- _Problem to work on_:
Return the lines where the word "part" occurs.
___ Raw data ___
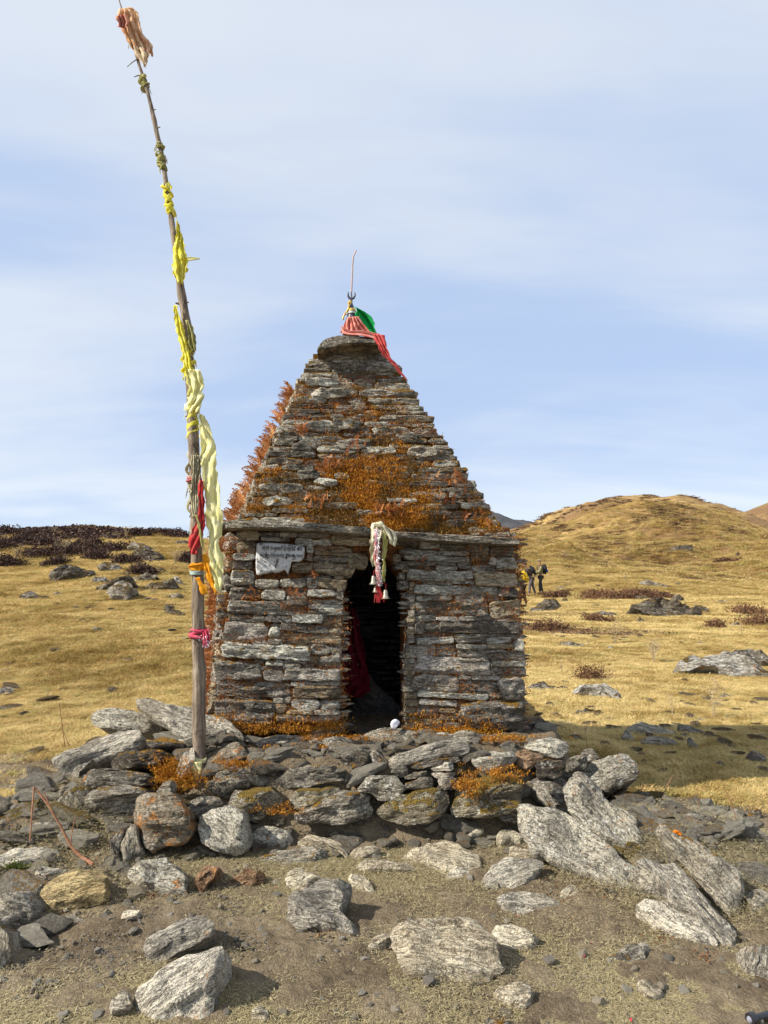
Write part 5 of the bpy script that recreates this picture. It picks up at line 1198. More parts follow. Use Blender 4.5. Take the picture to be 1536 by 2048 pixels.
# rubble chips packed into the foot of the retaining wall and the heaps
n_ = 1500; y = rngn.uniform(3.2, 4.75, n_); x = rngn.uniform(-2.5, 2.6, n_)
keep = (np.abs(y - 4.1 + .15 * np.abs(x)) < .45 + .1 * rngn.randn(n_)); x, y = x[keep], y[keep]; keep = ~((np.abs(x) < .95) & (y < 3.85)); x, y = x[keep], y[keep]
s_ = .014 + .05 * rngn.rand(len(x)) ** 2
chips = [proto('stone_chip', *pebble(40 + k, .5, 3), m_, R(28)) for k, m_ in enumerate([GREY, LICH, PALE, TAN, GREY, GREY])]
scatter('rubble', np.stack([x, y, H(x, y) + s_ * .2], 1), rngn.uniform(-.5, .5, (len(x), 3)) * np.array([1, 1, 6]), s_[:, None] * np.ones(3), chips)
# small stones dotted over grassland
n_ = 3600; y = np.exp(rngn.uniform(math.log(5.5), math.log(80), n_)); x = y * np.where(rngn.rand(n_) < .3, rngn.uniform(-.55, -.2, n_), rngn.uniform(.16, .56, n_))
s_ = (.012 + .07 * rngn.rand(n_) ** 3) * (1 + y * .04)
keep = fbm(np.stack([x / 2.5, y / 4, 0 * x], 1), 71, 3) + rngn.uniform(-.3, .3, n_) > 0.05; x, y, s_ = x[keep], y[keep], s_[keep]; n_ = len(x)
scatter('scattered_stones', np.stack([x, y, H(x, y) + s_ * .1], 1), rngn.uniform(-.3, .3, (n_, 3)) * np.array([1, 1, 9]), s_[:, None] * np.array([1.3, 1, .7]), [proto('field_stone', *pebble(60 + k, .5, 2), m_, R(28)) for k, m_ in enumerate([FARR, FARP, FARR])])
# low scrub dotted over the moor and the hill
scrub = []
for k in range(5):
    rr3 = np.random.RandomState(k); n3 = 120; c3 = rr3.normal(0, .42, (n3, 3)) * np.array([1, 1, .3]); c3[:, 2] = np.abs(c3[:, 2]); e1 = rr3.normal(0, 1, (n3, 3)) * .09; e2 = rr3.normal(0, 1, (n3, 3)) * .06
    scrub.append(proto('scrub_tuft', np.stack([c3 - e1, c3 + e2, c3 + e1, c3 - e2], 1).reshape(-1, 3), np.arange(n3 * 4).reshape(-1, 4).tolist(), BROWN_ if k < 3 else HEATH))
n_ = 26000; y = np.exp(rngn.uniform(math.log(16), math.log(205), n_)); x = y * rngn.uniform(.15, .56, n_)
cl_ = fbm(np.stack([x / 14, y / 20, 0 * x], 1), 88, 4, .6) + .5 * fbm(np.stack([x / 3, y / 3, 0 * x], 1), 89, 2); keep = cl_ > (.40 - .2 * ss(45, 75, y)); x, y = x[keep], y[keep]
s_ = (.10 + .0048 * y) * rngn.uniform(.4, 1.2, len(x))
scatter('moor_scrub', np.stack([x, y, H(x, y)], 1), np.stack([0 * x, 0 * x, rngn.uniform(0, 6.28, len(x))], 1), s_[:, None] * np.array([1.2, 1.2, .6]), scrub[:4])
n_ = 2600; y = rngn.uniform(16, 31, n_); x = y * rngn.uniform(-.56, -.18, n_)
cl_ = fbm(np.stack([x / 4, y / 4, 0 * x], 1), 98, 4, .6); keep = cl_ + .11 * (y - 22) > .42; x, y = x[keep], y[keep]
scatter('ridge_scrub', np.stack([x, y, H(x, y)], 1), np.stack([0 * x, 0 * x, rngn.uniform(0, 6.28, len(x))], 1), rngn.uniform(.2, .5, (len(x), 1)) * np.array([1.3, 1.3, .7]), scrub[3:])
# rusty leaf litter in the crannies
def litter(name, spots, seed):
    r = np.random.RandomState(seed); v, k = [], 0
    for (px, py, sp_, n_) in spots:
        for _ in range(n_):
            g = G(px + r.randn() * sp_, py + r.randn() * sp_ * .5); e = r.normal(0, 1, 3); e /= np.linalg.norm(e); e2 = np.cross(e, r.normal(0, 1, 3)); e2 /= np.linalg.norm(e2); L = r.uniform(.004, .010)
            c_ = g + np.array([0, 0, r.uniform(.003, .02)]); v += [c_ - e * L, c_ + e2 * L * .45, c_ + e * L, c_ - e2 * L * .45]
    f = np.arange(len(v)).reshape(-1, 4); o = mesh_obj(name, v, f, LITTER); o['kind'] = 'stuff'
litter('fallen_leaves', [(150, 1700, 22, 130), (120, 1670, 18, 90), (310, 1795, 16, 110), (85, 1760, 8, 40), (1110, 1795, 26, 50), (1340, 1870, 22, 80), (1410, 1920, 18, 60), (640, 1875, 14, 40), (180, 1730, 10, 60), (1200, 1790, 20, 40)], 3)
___
___ Raw data ___
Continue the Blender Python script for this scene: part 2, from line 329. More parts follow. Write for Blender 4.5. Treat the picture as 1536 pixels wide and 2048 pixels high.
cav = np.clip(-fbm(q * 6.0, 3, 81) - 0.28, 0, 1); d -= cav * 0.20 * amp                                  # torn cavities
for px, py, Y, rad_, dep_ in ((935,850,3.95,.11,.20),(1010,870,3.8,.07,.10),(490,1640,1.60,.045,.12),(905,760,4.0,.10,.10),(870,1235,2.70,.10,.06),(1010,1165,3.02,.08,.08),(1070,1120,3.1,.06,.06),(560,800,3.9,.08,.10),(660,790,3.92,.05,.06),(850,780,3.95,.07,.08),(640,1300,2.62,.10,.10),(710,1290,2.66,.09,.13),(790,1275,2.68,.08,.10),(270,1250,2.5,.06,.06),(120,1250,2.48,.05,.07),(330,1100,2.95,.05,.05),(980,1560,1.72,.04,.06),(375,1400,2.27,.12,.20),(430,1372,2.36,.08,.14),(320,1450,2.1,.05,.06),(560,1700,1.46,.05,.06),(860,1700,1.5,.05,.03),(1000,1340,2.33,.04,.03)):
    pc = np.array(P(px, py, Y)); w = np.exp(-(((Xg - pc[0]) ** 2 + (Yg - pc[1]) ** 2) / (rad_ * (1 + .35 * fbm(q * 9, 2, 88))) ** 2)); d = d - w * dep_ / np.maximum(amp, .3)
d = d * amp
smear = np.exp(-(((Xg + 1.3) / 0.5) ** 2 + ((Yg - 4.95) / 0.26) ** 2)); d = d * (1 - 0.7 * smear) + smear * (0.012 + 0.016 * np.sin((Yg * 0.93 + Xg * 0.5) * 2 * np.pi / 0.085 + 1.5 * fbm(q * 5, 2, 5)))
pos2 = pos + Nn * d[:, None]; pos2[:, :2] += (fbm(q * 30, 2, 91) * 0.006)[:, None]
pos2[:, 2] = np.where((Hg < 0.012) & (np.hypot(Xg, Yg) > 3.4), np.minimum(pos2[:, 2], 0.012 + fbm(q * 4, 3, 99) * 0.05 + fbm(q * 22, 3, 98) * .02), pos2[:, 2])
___
- _Exercise output_:
Write part 5 of the bpy script that recreates this picture. It picks up at line 1198. More parts follow. Use Blender 4.5. Take the picture to be 1536 by 2048 pixels.
Continue the Blender Python script for this scene: part 2, from line 329. More parts follow. Write for Blender 4.5. Treat the picture as 1536 pixels wide and 2048 pixels high.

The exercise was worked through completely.